It’s been a rollercoaster year for stocks. The S&P 500 is down more than 20% year-to-date and 2022 is likely to end up as the sixth-most volatile year since the Great Depression.
But not all traders are on the same ride — the large, institutional investors on Wall Street have shuffled away from markets while Main Street’s retail investors are still strapped in.
What’s happening: It hasn’t been a great year for investors — global equity markets are contending with sky-high inflation, elevated interest rates and slowing economic growth. But despite this year’s lackluster market, investors bought $800 billion of Exchange Traded Funds which are baskets of stocks typically purchased by retail investors.

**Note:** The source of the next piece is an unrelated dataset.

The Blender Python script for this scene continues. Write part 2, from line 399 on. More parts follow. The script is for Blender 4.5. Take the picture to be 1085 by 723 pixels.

That’s the second most on record, according to Bank of America’s Jared Woodard.
Hedge funds and other institutional investors, meanwhile, have been heading for the exits and selling their stocks — preferring to hold on to cash instead. Goldman Sachs reports that funds increased their cash holdings to around 2.5% of their total portfolios this fall. That’s a full percentage point higher than where it was at the end of last year and the highest level since the beginning of 2020.
At the end of November, institutional investors’ portfolios were about $375 billion lighter in equities than they were at the end of 2021, according to data from S&P Global Market Intelligence. Retail investors, meanwhile, acquired $4.3 billion more in equities over the same period.
The S&P 500 is heading toward its worst year in a decade. However, Main Street is holding on to its stocks while Wall Street is running for the hills.